#### Description of the task:
In the material below, find all lines with the string "Measure" and copy them.

#### A run of records:

..............................

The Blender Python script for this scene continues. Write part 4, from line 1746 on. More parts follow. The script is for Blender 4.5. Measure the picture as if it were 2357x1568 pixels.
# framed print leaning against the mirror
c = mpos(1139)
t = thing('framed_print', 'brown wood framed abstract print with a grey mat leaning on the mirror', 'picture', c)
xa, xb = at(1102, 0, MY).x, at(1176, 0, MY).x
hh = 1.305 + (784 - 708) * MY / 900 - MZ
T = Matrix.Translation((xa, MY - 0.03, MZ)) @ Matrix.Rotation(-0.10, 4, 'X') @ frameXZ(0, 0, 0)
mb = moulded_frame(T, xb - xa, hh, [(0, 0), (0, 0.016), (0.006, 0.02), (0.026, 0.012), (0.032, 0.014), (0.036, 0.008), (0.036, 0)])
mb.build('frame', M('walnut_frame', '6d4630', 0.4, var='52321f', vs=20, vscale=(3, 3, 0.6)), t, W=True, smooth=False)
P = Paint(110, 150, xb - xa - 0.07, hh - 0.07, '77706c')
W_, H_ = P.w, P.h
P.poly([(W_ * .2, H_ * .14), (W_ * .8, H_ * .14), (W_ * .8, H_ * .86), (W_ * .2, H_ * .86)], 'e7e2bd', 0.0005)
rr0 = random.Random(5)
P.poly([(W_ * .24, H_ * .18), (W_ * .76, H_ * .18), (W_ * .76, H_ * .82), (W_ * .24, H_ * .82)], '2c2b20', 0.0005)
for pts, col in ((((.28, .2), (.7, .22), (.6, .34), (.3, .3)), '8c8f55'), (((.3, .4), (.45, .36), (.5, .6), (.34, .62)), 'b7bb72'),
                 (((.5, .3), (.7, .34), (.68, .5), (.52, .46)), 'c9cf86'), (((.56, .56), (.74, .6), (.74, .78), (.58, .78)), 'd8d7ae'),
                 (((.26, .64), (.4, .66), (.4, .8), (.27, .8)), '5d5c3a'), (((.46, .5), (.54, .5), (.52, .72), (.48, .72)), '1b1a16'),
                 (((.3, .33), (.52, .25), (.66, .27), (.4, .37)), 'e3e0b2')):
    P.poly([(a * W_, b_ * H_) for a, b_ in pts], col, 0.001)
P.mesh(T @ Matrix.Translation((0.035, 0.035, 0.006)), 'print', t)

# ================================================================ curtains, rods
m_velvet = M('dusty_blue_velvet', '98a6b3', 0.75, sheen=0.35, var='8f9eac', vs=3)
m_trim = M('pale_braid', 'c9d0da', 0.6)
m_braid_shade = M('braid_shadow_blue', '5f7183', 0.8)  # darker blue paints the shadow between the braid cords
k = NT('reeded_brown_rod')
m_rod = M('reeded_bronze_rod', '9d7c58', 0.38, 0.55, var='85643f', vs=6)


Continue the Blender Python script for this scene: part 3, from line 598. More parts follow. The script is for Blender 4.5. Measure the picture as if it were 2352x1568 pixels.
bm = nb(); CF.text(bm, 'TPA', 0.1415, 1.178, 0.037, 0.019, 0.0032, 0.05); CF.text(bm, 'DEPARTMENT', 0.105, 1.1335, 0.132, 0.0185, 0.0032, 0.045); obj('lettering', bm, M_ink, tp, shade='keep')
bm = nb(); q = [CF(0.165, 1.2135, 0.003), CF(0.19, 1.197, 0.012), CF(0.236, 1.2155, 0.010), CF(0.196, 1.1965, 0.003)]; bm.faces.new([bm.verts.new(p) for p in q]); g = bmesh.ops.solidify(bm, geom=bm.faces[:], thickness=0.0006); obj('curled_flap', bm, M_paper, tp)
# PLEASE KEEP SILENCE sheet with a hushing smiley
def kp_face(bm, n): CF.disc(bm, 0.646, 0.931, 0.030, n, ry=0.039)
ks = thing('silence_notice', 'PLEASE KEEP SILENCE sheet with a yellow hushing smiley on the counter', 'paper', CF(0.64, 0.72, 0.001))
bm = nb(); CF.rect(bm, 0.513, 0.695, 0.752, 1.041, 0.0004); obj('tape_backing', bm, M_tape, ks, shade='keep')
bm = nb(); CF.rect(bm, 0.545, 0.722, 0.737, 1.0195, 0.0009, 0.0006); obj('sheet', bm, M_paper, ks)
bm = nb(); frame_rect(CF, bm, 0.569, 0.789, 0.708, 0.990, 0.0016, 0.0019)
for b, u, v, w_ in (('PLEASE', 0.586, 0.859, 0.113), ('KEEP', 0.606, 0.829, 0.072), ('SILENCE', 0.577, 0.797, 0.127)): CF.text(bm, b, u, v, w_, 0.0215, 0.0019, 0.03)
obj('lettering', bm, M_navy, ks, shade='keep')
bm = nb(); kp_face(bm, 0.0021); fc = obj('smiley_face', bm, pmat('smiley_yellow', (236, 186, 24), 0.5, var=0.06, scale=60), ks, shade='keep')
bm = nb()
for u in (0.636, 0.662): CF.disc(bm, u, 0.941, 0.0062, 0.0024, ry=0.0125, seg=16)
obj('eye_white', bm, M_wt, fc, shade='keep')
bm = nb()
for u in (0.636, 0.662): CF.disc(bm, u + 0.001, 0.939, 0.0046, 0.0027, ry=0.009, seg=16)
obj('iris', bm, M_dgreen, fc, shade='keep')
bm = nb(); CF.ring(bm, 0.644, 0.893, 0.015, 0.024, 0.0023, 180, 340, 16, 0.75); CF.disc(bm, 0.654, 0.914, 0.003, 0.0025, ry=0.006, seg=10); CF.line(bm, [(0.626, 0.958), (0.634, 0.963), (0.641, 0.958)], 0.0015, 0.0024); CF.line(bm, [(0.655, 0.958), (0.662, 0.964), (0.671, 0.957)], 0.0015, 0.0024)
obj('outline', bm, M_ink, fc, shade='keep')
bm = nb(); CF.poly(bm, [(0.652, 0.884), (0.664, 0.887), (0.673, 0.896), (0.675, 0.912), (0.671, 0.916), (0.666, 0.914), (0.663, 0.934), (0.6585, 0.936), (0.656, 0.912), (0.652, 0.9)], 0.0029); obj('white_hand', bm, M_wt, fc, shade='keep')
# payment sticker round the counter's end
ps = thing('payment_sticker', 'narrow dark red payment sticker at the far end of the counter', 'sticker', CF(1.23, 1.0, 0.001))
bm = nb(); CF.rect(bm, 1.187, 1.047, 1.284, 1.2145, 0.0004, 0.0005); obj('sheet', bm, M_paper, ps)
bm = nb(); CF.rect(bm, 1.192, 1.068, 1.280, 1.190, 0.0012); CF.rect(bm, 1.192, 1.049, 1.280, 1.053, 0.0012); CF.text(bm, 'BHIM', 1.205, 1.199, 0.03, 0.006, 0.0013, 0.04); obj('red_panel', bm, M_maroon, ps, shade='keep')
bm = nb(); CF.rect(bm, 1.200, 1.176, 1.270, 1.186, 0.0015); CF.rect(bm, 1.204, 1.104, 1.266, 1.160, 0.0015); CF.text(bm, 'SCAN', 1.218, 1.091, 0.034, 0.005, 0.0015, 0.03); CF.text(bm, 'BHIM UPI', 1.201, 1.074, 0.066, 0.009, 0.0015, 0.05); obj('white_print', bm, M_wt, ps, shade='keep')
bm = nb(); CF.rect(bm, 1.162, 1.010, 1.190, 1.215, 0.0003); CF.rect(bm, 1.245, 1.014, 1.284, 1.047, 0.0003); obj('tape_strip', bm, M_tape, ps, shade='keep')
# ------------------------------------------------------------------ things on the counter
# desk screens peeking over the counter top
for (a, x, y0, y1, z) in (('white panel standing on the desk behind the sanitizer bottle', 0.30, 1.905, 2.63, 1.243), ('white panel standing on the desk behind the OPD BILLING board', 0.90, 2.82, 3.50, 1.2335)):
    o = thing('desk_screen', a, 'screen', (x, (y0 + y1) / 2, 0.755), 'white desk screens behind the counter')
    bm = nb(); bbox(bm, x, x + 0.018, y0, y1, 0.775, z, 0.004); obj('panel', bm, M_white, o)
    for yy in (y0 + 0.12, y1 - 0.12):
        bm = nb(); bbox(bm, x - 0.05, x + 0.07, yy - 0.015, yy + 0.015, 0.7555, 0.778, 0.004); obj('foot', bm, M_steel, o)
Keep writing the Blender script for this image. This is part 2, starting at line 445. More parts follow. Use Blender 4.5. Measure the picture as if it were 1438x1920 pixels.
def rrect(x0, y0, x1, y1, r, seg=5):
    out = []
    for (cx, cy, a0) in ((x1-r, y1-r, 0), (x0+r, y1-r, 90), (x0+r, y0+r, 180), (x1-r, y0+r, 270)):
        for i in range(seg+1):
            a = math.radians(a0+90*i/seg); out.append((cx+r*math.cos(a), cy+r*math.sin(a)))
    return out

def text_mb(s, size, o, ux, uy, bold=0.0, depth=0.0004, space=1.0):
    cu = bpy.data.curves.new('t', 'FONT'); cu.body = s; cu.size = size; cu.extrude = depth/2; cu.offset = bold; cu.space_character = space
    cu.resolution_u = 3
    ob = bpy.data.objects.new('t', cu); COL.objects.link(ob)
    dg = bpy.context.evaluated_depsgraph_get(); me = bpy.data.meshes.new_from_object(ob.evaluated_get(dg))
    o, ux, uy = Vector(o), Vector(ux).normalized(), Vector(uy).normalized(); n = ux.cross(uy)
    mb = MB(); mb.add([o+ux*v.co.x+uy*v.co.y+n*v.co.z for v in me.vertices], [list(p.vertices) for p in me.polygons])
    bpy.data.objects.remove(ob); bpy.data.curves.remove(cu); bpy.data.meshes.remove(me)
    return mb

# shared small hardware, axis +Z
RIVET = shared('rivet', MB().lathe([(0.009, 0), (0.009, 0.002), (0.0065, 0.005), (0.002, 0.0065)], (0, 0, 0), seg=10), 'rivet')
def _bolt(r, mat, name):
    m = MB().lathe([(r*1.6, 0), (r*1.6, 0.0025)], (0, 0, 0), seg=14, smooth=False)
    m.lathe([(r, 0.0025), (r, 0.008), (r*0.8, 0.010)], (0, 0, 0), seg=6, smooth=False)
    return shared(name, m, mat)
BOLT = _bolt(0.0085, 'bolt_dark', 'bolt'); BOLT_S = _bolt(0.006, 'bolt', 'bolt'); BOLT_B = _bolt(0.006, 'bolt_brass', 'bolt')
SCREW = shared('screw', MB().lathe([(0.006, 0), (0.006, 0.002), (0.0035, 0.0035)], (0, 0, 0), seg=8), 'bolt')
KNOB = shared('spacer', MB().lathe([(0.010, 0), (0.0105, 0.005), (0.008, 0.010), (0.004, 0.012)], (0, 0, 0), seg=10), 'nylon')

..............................

#### Expected output:
The Blender Python script for this scene continues. Write part 4, from line 1746 on. More parts follow. The script is for Blender 4.5. Measure the picture as if it were 2357x1568 pixels.
Continue the Blender Python script for this scene: part 3, from line 598. More parts follow. The script is for Blender 4.5. Measure the picture as if it were 2352x1568 pixels.
Keep writing the Blender script for this image. This is part 2, starting at line 445. More parts follow. Use Blender 4.5. Measure the picture as if it were 1438x1920 pixels.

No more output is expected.